Kanun Hükmünde Kararname (KHK) ile kovulan akademisyen Nuriye Gülmen ve öğretmen Semih Özakça’nın işlerine geri dönmek için başlattıkları açlık grevinin 121. gününde.
Türk Tabipleri Birliği'nin (TTB) Merkez Konseyi’nin TTB Toplantı Salonu'nda gerçekleştirdiği basın toplantısında basın açıklamasını Prof. Dr.
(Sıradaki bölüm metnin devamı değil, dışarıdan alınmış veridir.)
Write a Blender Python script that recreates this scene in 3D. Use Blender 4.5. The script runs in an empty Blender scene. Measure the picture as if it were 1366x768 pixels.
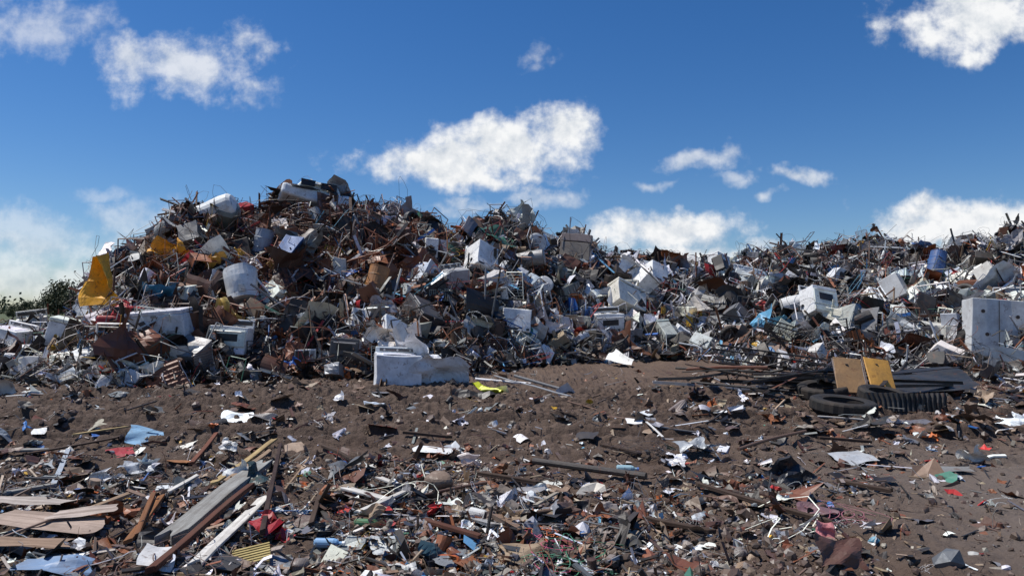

Tükel okudu.
"23 Haziran'da başvurduk"
TTB olarak, Adalet Bakanlığı’na, 23 Haziran 2017 tarihinde, bağımsız bir heyet olarak cezaevini ziyaret etme ve Nuriye Gülmen ve Semih Özakça’yı muayene etme talebini ilettiklerini, ancak bugüne kadar bir yanıt alamadıklarını belirten Tükel, Avrupa İşkenceyi Önleme Komitesi'nin belirlediği standartlara bağlı olarak Gülmen ve Özakça'yı bağımsız bir heyetle muayene etme taleplerini kamuoyu önünde yineledi.
Tükel, tıbbi durumlarına ilişkin bilgi alınamaması dolayısıyla, kamuoyunun da Gülmen ve Özakça'nın sağlık durumları konusunda endişeli olduğunu kaydetti.
"Gülmen ve Özakça yataktan kalkamamaya başladı"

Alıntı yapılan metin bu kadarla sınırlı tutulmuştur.